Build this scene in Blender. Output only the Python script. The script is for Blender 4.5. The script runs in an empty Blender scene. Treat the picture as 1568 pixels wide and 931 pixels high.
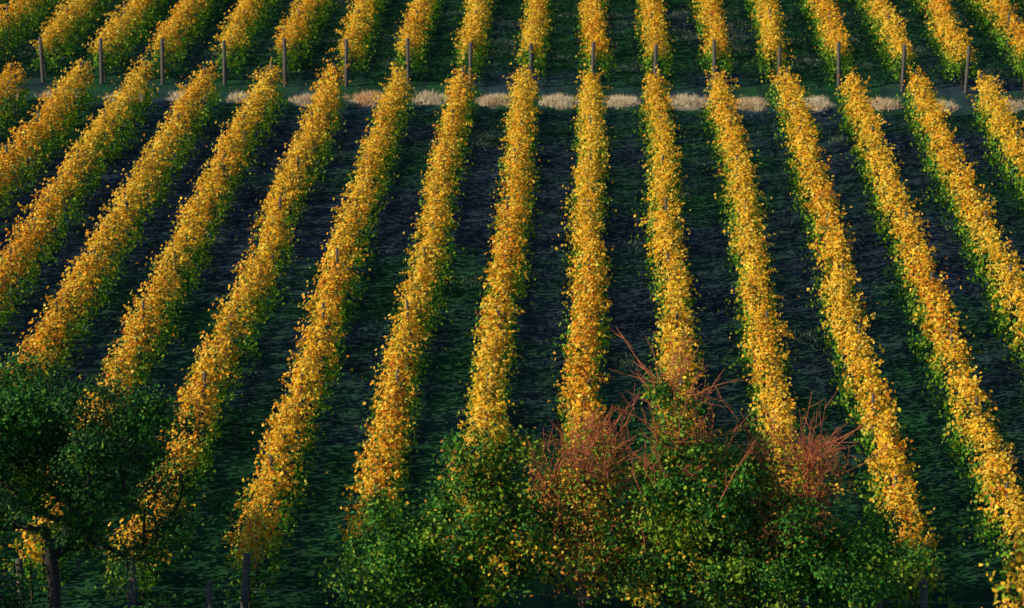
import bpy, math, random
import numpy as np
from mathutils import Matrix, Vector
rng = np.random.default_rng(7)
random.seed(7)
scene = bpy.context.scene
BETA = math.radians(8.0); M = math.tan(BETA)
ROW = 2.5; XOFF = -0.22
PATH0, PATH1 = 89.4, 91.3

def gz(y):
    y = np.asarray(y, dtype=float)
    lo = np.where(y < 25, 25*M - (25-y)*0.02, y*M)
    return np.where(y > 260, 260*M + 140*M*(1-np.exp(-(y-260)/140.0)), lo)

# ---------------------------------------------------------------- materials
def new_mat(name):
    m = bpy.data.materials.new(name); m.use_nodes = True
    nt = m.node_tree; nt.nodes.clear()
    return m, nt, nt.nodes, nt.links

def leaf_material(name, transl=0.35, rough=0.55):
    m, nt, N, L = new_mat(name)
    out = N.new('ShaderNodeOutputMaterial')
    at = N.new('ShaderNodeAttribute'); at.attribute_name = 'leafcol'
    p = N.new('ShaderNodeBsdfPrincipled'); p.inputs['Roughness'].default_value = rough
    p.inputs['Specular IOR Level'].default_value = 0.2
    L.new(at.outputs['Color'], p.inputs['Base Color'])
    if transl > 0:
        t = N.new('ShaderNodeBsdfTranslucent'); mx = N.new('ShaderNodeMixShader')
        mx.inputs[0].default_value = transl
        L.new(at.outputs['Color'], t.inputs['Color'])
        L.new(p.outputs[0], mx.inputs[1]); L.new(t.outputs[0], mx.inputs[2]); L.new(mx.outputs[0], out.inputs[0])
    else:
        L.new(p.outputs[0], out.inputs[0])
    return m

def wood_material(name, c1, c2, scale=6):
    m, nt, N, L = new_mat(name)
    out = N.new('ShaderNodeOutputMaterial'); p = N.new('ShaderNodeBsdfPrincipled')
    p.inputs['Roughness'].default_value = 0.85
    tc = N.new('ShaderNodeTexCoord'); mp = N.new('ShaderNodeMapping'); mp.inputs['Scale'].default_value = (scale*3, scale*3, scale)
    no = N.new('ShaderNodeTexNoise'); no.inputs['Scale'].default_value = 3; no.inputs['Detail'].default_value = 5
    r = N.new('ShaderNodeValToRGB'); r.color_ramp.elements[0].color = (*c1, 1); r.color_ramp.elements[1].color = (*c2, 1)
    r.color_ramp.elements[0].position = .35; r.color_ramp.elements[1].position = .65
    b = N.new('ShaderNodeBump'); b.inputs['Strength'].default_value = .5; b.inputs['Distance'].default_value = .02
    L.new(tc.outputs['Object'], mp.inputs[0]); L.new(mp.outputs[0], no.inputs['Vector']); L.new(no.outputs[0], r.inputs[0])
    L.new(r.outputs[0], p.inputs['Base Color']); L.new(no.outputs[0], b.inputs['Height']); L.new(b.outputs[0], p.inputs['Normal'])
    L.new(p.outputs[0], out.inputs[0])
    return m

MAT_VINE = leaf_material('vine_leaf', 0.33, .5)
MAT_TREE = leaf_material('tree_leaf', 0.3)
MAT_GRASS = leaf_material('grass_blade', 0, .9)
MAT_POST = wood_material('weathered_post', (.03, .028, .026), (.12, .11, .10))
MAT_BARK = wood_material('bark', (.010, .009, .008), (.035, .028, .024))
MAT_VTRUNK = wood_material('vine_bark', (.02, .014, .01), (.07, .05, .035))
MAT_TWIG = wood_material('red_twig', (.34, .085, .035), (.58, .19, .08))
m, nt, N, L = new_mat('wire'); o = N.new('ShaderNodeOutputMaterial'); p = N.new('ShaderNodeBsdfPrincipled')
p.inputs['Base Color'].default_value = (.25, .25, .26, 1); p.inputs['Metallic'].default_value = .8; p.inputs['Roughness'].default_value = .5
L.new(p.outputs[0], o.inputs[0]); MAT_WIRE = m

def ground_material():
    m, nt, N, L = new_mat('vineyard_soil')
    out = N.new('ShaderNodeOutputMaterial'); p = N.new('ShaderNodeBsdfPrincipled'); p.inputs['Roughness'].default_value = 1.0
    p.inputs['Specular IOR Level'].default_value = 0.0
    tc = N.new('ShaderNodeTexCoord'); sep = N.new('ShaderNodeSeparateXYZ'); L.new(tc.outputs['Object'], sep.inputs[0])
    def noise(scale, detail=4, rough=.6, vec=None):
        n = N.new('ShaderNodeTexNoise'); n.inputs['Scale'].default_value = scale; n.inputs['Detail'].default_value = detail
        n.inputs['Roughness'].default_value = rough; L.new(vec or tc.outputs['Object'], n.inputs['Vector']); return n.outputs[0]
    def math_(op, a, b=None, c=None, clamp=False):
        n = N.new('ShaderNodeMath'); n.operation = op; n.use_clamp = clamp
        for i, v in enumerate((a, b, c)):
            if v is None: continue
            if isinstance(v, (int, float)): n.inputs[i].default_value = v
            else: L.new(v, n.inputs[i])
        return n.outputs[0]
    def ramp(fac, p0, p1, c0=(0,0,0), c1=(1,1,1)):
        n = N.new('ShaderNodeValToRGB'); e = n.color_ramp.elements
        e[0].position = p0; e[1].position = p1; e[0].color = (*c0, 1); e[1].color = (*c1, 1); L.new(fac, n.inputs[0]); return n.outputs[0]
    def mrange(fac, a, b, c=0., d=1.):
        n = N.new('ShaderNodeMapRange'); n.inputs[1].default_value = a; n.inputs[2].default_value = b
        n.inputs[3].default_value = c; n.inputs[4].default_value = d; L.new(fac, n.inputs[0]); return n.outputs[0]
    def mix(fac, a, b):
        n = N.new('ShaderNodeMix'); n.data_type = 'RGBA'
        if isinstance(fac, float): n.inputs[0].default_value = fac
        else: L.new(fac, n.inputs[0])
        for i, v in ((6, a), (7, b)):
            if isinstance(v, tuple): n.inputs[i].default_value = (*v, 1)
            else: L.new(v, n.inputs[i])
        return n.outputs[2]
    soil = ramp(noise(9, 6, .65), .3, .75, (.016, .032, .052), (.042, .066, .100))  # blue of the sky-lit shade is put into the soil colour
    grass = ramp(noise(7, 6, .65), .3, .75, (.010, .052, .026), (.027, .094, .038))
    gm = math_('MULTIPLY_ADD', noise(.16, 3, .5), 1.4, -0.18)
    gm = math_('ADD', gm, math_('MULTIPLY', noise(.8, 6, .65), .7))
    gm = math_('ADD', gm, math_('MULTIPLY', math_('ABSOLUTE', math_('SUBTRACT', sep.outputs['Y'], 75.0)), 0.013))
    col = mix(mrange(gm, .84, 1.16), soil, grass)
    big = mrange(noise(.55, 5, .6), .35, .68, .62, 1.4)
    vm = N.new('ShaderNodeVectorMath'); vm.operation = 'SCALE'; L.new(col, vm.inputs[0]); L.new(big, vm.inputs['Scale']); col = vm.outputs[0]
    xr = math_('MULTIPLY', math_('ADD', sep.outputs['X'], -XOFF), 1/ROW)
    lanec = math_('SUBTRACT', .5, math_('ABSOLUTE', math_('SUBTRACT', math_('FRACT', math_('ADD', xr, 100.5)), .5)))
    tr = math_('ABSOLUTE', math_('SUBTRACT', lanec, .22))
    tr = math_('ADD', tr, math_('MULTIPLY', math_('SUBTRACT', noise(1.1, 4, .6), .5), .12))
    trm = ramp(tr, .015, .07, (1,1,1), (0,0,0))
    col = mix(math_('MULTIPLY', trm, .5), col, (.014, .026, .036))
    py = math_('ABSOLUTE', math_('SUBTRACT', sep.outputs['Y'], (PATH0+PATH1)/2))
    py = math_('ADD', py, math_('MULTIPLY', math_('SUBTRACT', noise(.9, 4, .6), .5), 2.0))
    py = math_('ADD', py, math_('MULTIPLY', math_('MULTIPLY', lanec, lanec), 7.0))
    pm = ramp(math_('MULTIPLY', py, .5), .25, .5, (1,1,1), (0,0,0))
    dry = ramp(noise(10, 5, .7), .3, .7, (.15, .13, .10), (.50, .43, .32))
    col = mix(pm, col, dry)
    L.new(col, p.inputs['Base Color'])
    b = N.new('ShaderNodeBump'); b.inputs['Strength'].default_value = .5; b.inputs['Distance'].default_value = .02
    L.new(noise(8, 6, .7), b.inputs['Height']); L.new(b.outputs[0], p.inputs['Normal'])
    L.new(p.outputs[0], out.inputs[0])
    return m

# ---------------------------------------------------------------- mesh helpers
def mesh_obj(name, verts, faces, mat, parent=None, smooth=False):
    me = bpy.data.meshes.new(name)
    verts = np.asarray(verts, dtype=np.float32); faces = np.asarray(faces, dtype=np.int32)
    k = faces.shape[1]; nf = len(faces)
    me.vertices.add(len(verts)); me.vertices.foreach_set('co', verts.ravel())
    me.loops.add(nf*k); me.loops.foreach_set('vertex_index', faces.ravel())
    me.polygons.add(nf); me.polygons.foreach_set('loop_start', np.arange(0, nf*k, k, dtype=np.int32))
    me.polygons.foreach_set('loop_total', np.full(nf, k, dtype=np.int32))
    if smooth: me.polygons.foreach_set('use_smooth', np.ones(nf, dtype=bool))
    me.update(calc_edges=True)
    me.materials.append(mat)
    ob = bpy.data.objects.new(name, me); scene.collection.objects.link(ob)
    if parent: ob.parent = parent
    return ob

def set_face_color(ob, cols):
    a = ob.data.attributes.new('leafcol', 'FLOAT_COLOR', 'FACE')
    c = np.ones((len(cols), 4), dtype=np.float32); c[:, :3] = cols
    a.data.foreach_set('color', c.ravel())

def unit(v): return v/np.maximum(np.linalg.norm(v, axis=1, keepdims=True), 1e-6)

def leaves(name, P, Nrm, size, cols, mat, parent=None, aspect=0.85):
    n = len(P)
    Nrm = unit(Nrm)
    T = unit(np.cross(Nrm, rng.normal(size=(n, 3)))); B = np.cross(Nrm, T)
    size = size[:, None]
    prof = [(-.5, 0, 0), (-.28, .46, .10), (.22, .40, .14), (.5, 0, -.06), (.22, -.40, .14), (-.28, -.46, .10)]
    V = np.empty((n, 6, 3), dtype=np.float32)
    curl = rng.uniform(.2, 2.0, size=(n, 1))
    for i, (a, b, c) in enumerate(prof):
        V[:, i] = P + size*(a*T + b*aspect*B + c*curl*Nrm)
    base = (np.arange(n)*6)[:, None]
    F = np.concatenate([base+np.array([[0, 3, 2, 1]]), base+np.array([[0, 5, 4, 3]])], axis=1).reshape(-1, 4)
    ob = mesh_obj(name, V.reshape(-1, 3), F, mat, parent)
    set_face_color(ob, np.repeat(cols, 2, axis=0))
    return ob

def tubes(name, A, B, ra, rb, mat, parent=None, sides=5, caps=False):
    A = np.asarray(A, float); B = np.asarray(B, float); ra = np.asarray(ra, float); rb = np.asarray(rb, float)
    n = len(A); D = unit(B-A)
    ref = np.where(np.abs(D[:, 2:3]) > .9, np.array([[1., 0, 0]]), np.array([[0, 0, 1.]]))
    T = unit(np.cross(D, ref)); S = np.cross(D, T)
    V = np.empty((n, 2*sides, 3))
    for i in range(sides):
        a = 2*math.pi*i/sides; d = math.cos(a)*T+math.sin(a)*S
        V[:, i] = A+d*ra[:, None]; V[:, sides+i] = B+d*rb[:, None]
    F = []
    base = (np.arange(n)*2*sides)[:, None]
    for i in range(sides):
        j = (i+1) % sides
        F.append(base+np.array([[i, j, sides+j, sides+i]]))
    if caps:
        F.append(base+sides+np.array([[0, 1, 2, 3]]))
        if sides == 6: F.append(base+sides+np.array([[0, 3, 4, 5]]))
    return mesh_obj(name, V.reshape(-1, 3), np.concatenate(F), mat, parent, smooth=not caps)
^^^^
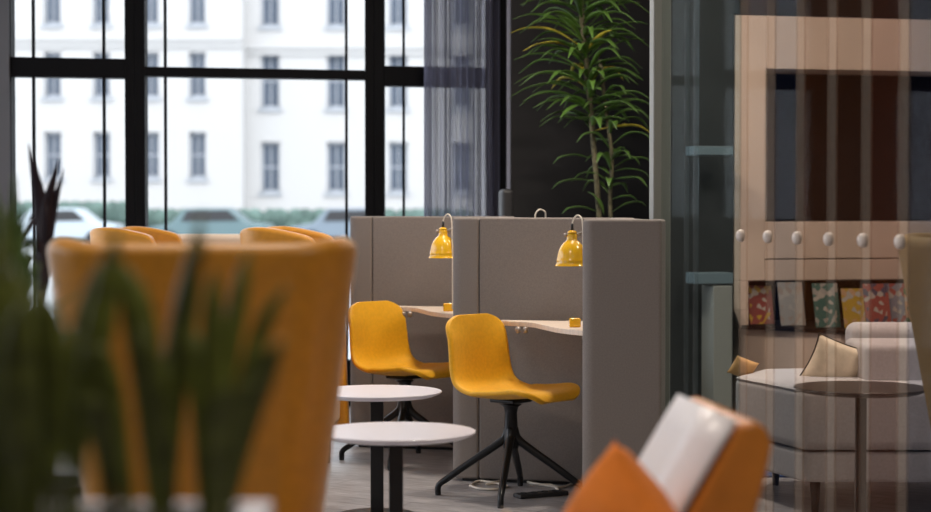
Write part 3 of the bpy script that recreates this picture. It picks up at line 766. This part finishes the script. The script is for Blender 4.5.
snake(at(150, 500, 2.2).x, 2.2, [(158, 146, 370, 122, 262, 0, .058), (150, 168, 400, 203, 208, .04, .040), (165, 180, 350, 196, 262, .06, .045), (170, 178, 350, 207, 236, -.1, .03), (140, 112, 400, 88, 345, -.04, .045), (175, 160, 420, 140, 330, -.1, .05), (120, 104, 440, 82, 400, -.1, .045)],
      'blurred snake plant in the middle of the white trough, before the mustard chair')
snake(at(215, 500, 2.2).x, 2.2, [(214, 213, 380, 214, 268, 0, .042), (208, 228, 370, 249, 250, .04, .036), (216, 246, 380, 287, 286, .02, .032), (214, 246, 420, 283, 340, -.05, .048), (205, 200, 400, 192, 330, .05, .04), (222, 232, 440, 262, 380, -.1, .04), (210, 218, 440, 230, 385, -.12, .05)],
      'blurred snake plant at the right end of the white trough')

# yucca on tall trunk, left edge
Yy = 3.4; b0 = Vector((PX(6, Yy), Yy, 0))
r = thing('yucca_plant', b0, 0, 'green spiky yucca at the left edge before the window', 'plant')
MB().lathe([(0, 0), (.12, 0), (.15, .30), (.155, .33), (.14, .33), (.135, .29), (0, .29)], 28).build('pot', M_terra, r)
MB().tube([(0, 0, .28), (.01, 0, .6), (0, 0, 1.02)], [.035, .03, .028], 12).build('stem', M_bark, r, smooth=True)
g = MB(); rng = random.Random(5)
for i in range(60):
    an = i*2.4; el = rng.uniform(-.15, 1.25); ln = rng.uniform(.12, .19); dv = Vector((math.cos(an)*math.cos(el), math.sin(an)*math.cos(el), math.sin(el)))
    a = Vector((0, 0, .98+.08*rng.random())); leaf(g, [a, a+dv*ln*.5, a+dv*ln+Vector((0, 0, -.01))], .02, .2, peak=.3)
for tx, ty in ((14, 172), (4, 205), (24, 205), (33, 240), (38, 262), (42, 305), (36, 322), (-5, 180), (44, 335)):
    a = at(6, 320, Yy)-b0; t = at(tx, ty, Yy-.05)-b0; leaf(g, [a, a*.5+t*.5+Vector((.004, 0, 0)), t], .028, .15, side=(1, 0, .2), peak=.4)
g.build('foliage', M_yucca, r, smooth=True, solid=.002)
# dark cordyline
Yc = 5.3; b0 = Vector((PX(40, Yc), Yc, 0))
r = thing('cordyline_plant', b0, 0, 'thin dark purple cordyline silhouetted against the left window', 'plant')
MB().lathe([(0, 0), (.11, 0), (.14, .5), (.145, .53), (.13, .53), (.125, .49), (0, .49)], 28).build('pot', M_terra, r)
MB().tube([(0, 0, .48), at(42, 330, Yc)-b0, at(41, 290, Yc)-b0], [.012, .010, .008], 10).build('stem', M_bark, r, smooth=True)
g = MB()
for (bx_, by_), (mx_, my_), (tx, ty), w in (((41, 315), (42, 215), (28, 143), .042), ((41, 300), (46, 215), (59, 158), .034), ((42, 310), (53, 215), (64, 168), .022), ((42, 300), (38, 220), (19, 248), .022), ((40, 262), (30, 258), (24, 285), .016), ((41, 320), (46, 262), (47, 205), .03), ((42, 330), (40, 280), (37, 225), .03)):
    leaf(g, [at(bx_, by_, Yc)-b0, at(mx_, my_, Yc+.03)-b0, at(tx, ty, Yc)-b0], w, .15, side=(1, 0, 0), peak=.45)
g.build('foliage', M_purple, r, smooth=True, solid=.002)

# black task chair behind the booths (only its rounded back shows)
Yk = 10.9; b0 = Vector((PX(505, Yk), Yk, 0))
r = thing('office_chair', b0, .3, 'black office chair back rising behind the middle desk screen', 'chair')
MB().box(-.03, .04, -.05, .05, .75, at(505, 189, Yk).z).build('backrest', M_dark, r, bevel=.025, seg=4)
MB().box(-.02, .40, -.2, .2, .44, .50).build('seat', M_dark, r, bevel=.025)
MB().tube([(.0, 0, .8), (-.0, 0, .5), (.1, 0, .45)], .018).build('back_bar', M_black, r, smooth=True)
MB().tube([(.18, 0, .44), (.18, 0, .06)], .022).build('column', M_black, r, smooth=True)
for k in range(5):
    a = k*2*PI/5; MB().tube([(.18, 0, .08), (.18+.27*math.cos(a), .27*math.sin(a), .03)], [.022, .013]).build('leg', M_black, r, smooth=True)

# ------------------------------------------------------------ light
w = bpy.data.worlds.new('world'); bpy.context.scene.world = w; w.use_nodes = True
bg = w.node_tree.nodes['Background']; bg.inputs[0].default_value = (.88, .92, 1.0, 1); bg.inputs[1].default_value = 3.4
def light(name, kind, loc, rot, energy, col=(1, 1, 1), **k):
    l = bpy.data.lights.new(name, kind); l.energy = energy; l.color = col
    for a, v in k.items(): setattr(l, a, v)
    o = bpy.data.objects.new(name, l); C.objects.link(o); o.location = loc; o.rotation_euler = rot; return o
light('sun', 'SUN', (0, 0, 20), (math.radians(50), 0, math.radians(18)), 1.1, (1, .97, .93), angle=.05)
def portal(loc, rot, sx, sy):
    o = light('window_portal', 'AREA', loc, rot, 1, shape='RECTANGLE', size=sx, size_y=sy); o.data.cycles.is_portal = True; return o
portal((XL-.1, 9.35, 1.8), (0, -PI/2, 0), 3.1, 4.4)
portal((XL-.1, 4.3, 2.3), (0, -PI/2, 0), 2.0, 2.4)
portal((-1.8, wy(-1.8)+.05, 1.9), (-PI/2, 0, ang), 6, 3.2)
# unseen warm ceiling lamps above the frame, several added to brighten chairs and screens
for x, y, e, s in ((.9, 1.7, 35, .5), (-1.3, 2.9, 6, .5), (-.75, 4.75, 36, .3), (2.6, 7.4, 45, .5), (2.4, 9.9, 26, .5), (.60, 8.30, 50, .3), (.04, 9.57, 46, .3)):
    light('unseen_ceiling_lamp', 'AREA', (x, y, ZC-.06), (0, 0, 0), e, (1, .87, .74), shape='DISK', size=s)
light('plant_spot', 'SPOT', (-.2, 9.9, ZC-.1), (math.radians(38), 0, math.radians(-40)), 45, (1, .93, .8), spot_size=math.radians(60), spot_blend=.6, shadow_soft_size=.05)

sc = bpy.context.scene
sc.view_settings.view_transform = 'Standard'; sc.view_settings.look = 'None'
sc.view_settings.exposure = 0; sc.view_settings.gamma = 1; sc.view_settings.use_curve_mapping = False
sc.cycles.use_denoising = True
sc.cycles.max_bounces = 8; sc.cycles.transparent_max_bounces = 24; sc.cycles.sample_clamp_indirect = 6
^^^^
What needs to be done
Using the data above, copy exactly the lines from the one containing "Build this scene" to the one containing "PATH0, PATH1 = 89.4, 91.3", inclusive. Exclude the pictures.

Complete response
Build this scene in Blender. Output only the Python script. The script is for Blender 4.5. The script runs in an empty Blender scene. Treat the picture as 1568 pixels wide and 931 pixels high.
import bpy, math, random
import numpy as np
from mathutils import Matrix, Vector
rng = np.random.default_rng(7)
random.seed(7)
scene = bpy.context.scene
BETA = math.radians(8.0); M = math.tan(BETA)
ROW = 2.5; XOFF = -0.22
PATH0, PATH1 = 89.4, 91.3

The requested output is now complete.